Data shown ::
---

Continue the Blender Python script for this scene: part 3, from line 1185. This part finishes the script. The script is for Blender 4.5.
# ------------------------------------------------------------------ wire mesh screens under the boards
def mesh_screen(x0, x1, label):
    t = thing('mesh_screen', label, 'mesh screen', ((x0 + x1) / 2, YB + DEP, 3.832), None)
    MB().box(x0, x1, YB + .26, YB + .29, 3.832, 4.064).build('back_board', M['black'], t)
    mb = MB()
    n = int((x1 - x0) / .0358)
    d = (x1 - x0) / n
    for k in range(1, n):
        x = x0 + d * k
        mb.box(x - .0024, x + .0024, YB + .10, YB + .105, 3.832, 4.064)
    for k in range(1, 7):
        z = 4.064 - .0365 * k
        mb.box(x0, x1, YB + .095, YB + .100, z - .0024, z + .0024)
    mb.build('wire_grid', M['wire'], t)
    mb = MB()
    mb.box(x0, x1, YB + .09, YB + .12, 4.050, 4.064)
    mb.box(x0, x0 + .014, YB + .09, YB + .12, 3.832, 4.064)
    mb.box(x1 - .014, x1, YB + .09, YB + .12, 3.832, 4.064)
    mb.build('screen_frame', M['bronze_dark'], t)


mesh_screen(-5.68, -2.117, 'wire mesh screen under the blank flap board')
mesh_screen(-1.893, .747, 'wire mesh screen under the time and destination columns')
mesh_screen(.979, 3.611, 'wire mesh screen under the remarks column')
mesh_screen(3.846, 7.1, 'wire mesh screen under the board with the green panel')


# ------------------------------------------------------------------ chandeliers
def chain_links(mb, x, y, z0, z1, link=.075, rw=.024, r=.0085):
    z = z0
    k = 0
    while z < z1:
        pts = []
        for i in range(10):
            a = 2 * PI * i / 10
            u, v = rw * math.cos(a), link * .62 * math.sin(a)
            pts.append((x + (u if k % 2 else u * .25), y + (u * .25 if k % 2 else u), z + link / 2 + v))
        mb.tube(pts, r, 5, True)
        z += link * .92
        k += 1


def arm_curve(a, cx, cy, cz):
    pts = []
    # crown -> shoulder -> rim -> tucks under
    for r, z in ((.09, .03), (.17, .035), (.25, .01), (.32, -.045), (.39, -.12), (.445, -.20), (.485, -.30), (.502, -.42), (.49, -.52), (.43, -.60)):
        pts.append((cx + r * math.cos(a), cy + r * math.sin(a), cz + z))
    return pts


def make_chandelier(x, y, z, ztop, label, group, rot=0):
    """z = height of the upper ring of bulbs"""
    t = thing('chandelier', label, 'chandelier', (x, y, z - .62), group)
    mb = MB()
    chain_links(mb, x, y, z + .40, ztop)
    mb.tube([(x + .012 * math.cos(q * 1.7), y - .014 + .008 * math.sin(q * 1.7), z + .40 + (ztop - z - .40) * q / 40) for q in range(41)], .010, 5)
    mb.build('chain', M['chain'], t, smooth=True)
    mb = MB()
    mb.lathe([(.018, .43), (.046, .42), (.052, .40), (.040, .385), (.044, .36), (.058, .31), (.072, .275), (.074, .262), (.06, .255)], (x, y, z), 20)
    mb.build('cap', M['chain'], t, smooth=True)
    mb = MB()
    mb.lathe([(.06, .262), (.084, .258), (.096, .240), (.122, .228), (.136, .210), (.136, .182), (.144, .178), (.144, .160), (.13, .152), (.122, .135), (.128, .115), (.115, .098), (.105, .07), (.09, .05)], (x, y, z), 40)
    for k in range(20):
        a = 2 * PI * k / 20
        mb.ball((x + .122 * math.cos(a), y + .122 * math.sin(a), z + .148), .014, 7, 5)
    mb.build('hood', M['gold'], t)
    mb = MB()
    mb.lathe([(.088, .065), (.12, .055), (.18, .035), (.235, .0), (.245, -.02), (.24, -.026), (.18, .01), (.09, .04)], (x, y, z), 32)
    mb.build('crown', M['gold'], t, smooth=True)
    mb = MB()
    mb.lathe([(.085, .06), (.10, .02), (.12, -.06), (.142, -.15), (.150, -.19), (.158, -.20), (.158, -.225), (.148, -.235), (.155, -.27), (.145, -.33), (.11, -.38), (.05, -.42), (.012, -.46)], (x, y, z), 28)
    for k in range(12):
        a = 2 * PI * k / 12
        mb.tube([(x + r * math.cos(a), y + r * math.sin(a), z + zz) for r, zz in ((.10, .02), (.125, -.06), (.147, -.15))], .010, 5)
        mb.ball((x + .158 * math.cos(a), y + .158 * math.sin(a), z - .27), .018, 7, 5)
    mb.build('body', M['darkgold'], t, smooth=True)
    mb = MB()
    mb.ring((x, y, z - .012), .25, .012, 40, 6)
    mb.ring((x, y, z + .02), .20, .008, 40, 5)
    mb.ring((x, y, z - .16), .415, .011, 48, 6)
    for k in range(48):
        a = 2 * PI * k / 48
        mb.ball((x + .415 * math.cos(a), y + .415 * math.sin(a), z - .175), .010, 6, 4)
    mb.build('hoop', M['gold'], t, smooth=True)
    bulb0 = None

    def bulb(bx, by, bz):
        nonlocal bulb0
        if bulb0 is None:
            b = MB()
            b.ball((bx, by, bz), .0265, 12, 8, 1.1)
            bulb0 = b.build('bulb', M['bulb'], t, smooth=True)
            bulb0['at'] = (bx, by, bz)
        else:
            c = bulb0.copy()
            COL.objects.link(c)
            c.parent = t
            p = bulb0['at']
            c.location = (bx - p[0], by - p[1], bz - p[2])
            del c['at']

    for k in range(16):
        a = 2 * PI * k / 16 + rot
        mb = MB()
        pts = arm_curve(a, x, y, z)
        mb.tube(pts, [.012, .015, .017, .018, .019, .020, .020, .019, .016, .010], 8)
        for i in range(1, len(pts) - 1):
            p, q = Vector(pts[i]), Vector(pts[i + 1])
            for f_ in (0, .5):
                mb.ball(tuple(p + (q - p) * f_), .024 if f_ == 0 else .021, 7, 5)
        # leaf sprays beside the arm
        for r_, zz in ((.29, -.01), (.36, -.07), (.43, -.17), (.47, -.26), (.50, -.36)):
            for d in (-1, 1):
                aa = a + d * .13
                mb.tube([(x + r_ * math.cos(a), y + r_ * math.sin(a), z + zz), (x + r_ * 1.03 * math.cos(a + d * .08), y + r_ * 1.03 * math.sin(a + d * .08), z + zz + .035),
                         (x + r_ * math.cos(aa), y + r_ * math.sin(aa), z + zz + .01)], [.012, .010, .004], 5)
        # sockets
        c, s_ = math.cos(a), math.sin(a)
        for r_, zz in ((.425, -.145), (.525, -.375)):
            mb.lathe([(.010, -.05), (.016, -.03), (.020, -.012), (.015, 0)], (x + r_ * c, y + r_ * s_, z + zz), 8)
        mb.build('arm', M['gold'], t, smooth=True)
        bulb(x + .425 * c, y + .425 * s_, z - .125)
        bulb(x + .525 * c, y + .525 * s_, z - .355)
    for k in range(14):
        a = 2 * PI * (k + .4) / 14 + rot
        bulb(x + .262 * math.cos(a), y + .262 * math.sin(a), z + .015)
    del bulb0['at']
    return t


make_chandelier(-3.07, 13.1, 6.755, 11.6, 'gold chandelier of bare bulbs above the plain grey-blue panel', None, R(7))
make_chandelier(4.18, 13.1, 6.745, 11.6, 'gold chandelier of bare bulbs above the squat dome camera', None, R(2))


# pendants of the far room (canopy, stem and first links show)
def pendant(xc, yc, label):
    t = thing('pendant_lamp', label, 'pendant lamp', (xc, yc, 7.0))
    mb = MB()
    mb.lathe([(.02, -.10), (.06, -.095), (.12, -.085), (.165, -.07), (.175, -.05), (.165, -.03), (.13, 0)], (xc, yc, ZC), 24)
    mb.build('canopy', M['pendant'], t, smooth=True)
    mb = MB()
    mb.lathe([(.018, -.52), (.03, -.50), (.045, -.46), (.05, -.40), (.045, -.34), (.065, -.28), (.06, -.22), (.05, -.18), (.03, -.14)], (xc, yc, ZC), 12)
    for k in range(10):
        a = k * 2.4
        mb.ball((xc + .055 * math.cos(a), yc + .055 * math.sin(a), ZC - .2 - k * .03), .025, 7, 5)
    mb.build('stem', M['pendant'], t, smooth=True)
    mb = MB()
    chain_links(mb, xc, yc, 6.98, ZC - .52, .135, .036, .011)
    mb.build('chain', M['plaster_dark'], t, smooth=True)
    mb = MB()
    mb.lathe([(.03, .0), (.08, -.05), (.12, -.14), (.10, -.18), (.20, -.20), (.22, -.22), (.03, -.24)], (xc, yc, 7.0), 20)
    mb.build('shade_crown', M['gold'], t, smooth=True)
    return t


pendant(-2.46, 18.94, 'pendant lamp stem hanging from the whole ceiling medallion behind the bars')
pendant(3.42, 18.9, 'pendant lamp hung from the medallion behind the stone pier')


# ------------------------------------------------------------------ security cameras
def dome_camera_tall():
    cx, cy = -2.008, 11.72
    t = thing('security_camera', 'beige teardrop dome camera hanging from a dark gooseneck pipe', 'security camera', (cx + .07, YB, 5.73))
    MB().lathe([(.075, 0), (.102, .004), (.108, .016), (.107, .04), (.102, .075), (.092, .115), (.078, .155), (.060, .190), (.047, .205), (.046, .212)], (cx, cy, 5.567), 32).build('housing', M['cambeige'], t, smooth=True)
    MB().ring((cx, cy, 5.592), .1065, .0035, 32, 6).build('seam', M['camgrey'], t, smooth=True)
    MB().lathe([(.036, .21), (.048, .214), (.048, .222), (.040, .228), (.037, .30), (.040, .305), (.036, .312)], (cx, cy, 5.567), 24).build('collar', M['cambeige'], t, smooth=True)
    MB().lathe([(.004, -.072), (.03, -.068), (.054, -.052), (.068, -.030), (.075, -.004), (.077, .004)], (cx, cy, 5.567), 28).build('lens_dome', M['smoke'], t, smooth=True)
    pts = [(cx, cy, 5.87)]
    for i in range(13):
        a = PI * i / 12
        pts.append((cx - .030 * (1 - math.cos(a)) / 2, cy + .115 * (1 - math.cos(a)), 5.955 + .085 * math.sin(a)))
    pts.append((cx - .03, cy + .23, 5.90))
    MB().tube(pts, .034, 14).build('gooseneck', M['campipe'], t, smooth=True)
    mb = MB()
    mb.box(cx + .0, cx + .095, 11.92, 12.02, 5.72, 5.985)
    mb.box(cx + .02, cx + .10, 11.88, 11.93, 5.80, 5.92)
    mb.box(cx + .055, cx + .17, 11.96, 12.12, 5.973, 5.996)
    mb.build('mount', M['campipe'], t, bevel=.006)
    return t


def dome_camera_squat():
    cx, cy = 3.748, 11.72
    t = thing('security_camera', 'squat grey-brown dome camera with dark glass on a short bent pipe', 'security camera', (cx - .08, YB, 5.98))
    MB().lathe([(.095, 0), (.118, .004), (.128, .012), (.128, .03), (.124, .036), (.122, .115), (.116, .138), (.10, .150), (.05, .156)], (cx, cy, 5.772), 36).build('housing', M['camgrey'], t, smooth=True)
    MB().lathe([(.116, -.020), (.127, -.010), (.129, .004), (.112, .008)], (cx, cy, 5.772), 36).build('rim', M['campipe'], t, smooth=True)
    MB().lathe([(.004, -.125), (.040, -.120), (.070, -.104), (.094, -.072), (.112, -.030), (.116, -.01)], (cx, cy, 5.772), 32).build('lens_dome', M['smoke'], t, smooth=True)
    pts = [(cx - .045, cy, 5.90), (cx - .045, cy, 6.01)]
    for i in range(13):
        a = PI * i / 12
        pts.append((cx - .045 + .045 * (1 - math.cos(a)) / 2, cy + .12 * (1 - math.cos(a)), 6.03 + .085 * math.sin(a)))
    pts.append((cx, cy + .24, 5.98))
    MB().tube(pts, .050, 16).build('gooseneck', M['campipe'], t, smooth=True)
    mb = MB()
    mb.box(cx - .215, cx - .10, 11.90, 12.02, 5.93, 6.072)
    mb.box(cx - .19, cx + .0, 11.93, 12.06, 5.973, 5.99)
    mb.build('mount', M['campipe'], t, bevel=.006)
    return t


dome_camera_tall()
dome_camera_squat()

---

Directions for this task :: Which lines hold the word "from"? Copy every one of them.

The answer ::
Continue the Blender Python script for this scene: part 3, from line 1185. This part finishes the script. The script is for Blender 4.5.
pendant(-2.46, 18.94, 'pendant lamp stem hanging from the whole ceiling medallion behind the bars')
pendant(3.42, 18.9, 'pendant lamp hung from the medallion behind the stone pier')
    t = thing('security_camera', 'beige teardrop dome camera hanging from a dark gooseneck pipe', 'security camera', (cx + .07, YB, 5.73))